Insects and other foods the trout should be eating:
1.    Blue-winged Olives and Little BWOs
2.    Green Sedges (Caddisflies)
3.    Cinnamon Caddis (Mostly Abrams Creek)
4.    Little Short Horned Sedges
5.    Eastern Green Drakes (Abrams Creek)
6.    Hendricksons & Red Quills
7.    American March Browns
8.    Giant Stoneflies
9.    Light Cahills
10.  Little Yellow Stoneflies (Yellow Sally)
11.  Eastern Pale Evening Duns
12.  Sulphurs

Most available/ Other types of available food:
13.    Sculpin, Minnows (Streamers)

KISS A Bug Series - Little Yellow Stoneflies - Part 3

Many, if not even most stoneflies, deposit their eggs during the nighttime. Others don't start
until well after the sun sets.

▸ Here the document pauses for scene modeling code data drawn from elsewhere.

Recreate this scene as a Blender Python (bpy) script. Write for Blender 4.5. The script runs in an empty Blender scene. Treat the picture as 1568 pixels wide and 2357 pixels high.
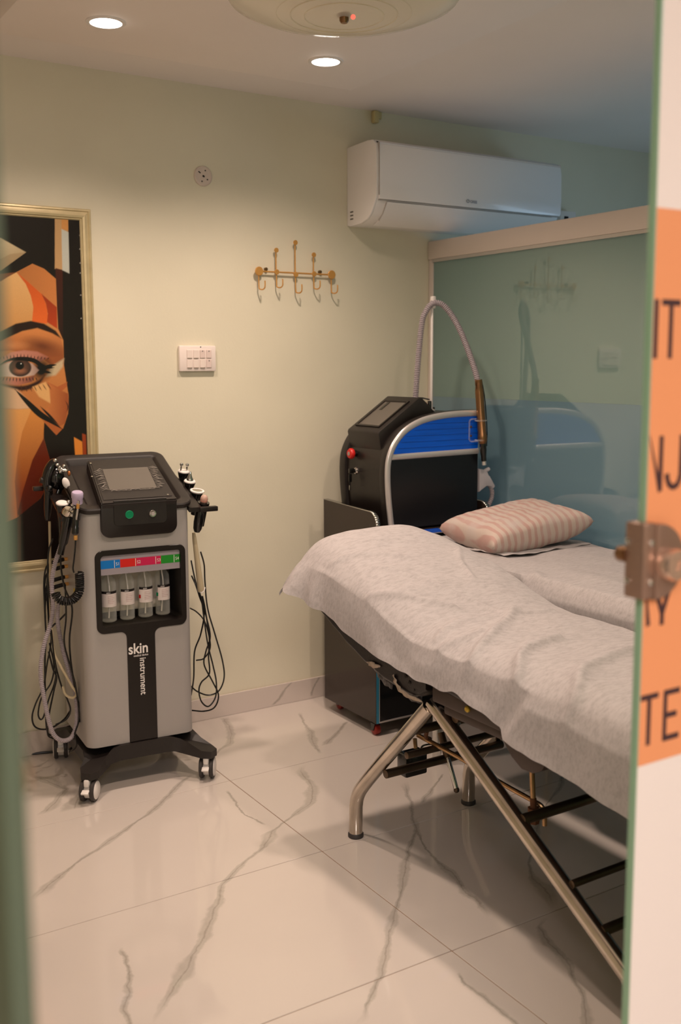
import bpy, bmesh, math, random
import numpy as np
from math import sin, cos, pi, radians
from mathutils import Vector, Matrix, noise

random.seed(7)
SC = bpy.context.scene
COL = SC.collection

# ------------------------------------------------------------------ camera
YAW, PITCH, ROLL = radians(32.1415), radians(7.30714), radians(-0.21775)
FPX, CXP, CYP = 2366.93, 784.0, 1139.43
EYE = Vector((0, 0, 1.40))
_f = Vector((sin(YAW)*cos(PITCH), cos(YAW)*cos(PITCH), -sin(PITCH)))
_r = _f.cross(Vector((0, 0, 1))).normalized()
_u = _r.cross(_f)
RGT = cos(ROLL)*_r + sin(ROLL)*_u
UPV = -sin(ROLL)*_r + cos(ROLL)*_u
cam_d = bpy.data.cameras.new('camera')
cam = bpy.data.objects.new('camera', cam_d)
COL.objects.link(cam)
M = Matrix((RGT, UPV, -_f)).transposed().to_4x4()
M.translation = EYE
cam.matrix_world = M
cam_d.sensor_fit = 'VERTICAL'
cam_d.sensor_height = 36.0
cam_d.sensor_width = 24.0
cam_d.lens = FPX/2357*36
cam_d.shift_y = (CYP-1178.5)/2357
cam_d.clip_start = 0.02
cam_d.dof.use_dof = True
cam_d.dof.focus_distance = 3.05
cam_d.dof.aperture_fstop = 3.2
SC.camera = cam

# ------------------------------------------------------------------ world, lamps, exposure
SC.view_settings.view_transform = 'Standard'
SC.view_settings.look = 'None'
SC.view_settings.gamma = 1.0
SC.view_settings.use_curve_mapping = False
SC.view_settings.exposure = 0.0
w = bpy.data.worlds.new('sky')
SC.world = w
w.use_nodes = True
w.node_tree.nodes['Background'].inputs[0].default_value = (0.55, 0.72, 1.0, 1)
w.node_tree.nodes['Background'].inputs[1].default_value = 0.5
WARM = (1.0, 0.775, 0.63)
COOL = (0.50, 0.74, 1.0)

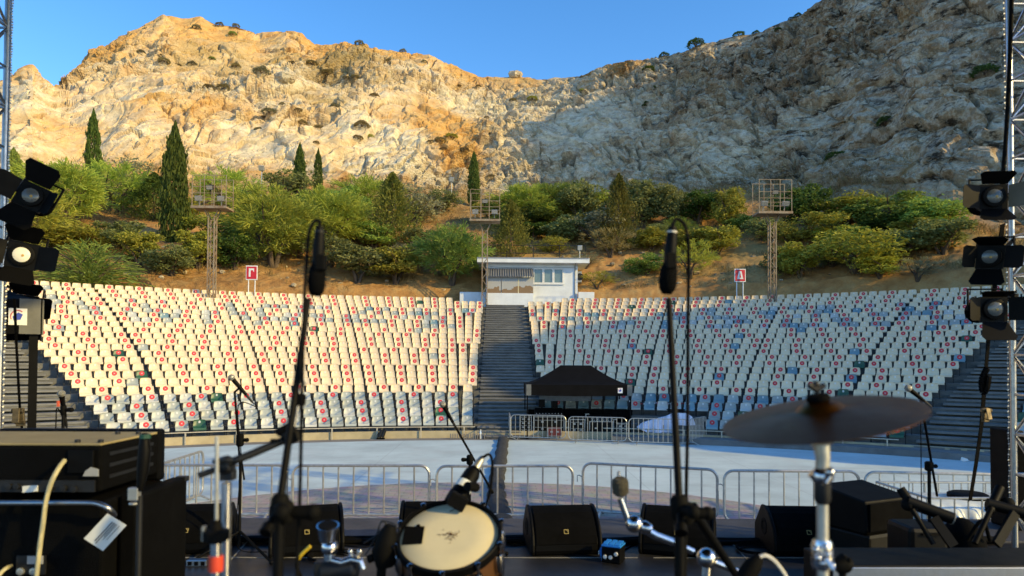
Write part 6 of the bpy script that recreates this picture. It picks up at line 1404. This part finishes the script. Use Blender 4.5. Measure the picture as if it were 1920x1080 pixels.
for x in (40, 64): g = MB(); g.lathe([(.016, 0), (.016, .01), (.008, .012)], at(x, 1071, 3.006), (0, -1, 0), 12); g.build('jack', M['galv'], jp)
x2 = at(352, 908, 3.62).x; zc = at(320, 908, 3.4).z
T = thing('bass_cabinet', 'second black cabinet standing right of the amplifier stack', 'speaker', ((AX + x2) / 2, 3.4, FZ)); g = MB(); g.span((AX + .012, 3.12, FZ + .02), (x2, 3.62, zc)); g.build('cabinet', M['tolex'], T, bevel=.015)
g = MB(); g.span((x2 - .05, 3.585, zc - .02), (x2 + .006, 3.626, zc + .006)); g.build('corner_trim', M['steel_dark'], T, bevel=.004)
# hanging white tag
q = [at(x, y, 2.9) for x, y in ((201, 963), (237, 985), (193, 1033), (157, 1010))]; T = thing('paper_tag', 'white printed tag hanging askew from the chrome bar', 'tag', q[0]); g = MB(); g.prism(q, (0, .002, 0)); g.build('card', M['paper'], T)
def onq(u_, v_): return q[0].lerp(q[1], u_).lerp(q[3].lerp(q[2], u_), v_) + V((0, -.003, 0))
g = MB(); 
for i, (u0, u1, ln) in enumerate(((.42, .46, .75), (.52, .55, .8), (.60, .62, .5), (.66, .68, .6), (.78, .80, .55))): g.prism([onq(u0, .12), onq(u1, .12), onq(u1, .12 + ln), onq(u0, .12 + ln)], (0, .001, 0))
g.build('print_lines', M['ink'], T); g = MB(); g.tube([q[0], q[0].lerp(q[1], .05) + V((0, .01, .02)), at(205, 957, 2.94)], .0015, 5); g.build('string', M['ink'], T)
cable('signal_cable', [at(121, 863, 2.975), at(110, 878, 2.93), at(96, 905, 2.9), at(86, 940, 2.89), at(80, 985, 2.88), at(74, 1030, 2.87), at(66, 1100, 2.86)], .0095, 'cream_cable', 'cream coloured cable curving down from the amplifier head'); cable('signal_cable', [at(-10, 1090, 2.85), at(4, 1072, 2.87), at(14, 1064, 2.9), at(20, 1061, 3.005)], .008, 'cream_cable', 'short cream cable end entering the cabinet at bottom left')
T = thing('standing_microphone', 'black microphone with a green tape mark standing in front of the amplifier head', 'microphone', at(277, 905, 2.7)); g = MB(); g.tube([at(262, 920, 2.7), at(268, 880, 2.7), at(271, 845, 2.7), at(271, 825, 2.7), at(271, 812, 2.7)], [.012, .022, .024, .018, .010], 12); g.build('mic_body', M['black_metal'], T, smooth=60); g = MB(); g.lathe([(.0215, -.008), (.0205, .008)], at(272, 818, 2.695), (0, 0, 1), 12); g.build('green_tape', mat('green_tape', (.004, .05, .035), .6), T)
g = MB(); p = at(262, 930, 2.7); g.cyl((p.x, p.y, FZ), p, .011, n=9); g.build('tube', M['steel_dark'], T, smooth=50)
g = MB(); g.box(at(252, 926, 2.7), (.04, .03, .05)); g.lathe([(.02, -.005), (.02, .005)], at(252, 944, 2.7), (0, 0, 1), 12); g.build('clip', M['galv'], T, bevel=.004)

# cymbal stand boom without a cymbal, and hi-hat rod
T = thing('boom_cymbal_stand', 'chrome cymbal stand with an empty boom arm and black felt block at left', 'cymbal stand', (at(428, 900, 1.6).x, 1.6, FZ)); Y = 1.6
g = MB(); p = at(425, 905, Y); g.cyl((p.x, Y, FZ), p, m(9, Y), n=14); g.build('tube', M['chrome'], T, smooth=50)
g = MB(); g.tube([at(372, 892, Y - .03), at(400, 882, Y - .02), at(424, 870, Y - .02)], m(6, Y), 9); g.tube([at(424, 870, Y - .02), at(470, 852, Y), at(540, 822, Y + .03)], m(7.5, Y), 10); g.build('boom_arm', M['steel_dark'], T, smooth=50)
g = MB(); c = at(424, 872, Y - .01); g.lathe([(m(14, Y), -m(12, Y)), (m(17, Y), -m(6, Y)), (m(17, Y), m(6, Y)), (m(13, Y), m(12, Y))], c, (1, -.3, .3), 16); g.tube([at(400, 866, Y - .04), at(425, 862, Y - .05), at(446, 862, Y - .04)], m(5, Y), 8); g.box(at(428, 890, Y), (m(24, Y), m(24, Y), m(20, Y))); g.build('tilter_clamp', M['steel_dark'], T, smooth=40, bevel=.003)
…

Yellow Sallies tend to start earlier than most other stoneflies and
this makes the dry fly fishing during the egg laying activity very appealing. The adult female
Little Yellow Stoneflies can bring about some great dry fly fishing late in afternoons on the
streams of Great Smoky Mountains National Park.

The different species of the stoneflies commonly called Yellow Sallies, deposit their eggs at
different times of the day, depending on the particular species and the time of year they hatch.
Some of them, especially those species that hatch during the hot summer, deposit their eggs
only in the evenings. The
isoperia species, or true Yellow Sallies, usually start depositing their
eggs in the afternoons prior to dark. This is the key thing about the Yellow Sally that makes
them so appealing to anglers.

In the Smokies, the egg laying females will normally start depositing their eggs about the time
the sun sets. On cloudy days, they usually start earlier. The park rules say the fishing hours
ends at 30 minutes after official sunset, so that doesn't leave much time to fish on bright, clear
days. Even so, you can normally catch a good number of trout during a very short time. This
all depends on the weather and water temperatures. At this particular time, the egg laying is
starting to take place earlier in the afternoons, and it it's cloudy, as much as an hour prior to
sunset. Later on during the hot summer, the egg laying activity will start later in the afternoons
and on bright clear days, may not start until it is dark.

You should start fishing an imitation of the adult Little Yellow Stonefly anytime you
actually observe the stoneflies depositing their eggs.
You should look for this activity to
take place in the riffles and runs. Wherever you see them depositing their eggs is exactly
where you want to fish imitations of the adults. You can easily see this activity. They deposit
the eggs by dropping down and bouncing along on the surface. The bouncing helps them
drop the eggs. At times they will actually lite on the surface for a short time but for the most
part, they just knock their eggs off by touching the surface of the water.

The egg laying activity can begin during at the same time the stoneflies are crawling out of the
water hatching. It isn't always so noticeable that the trout are eating the egg layers is because
sometimes when the first egg layers start dropping their eggs, the hatch is still in progress and
the trout are still concentrating on eating the nymphs. Depending on the duration of the hatch,
the nymphs may still be crawling out of the water to hatch at the same time females from
earlier hatches are depositing their eggs. If you see egg laying activity going on and you don't
see any trout eating them, most likely this is what's going on. When the hatch is still in
progress and the egg laying has also started from earlier hatches, the nymph is by far the
most productive imitation to use. It's much easier for the trout to eat the migrating nymphs than
it is the egg layers. However, many anglers, including myself, rather fish the dry fly and get in
on the surface action even though it probably means less numbers of trout will be caught.

It would be nice if you could imitate the actual bouncing type of action but I can't seem to make
my fly, fly up and down to touch the water again after it lands. (Just Kidding) Although I've
never tried it, anglers tell me they have caught trout "dabbling" a fly over the water. Other than
this, when you make normal cast, you can try jerking the fly around in attempts to imitate the
bouncing action of the egg laying stoneflies but you will probably end up spooking more trout
than you fool. I think it's best to just use a drag free drift. Up and across presentations seem to
work best for this but it really doesn't matter as long as you get the fly in the same area of the
stream they are depositing their eggs in without spooking the trout.

We have caught as many trout imitating egg laying Yellow Sallies as we have caught in any
short time span imitating any insect in the park. The only problem you have is making sure you
don't fish beyond 30 minutes after official sunset, so that you comply with the park's rules.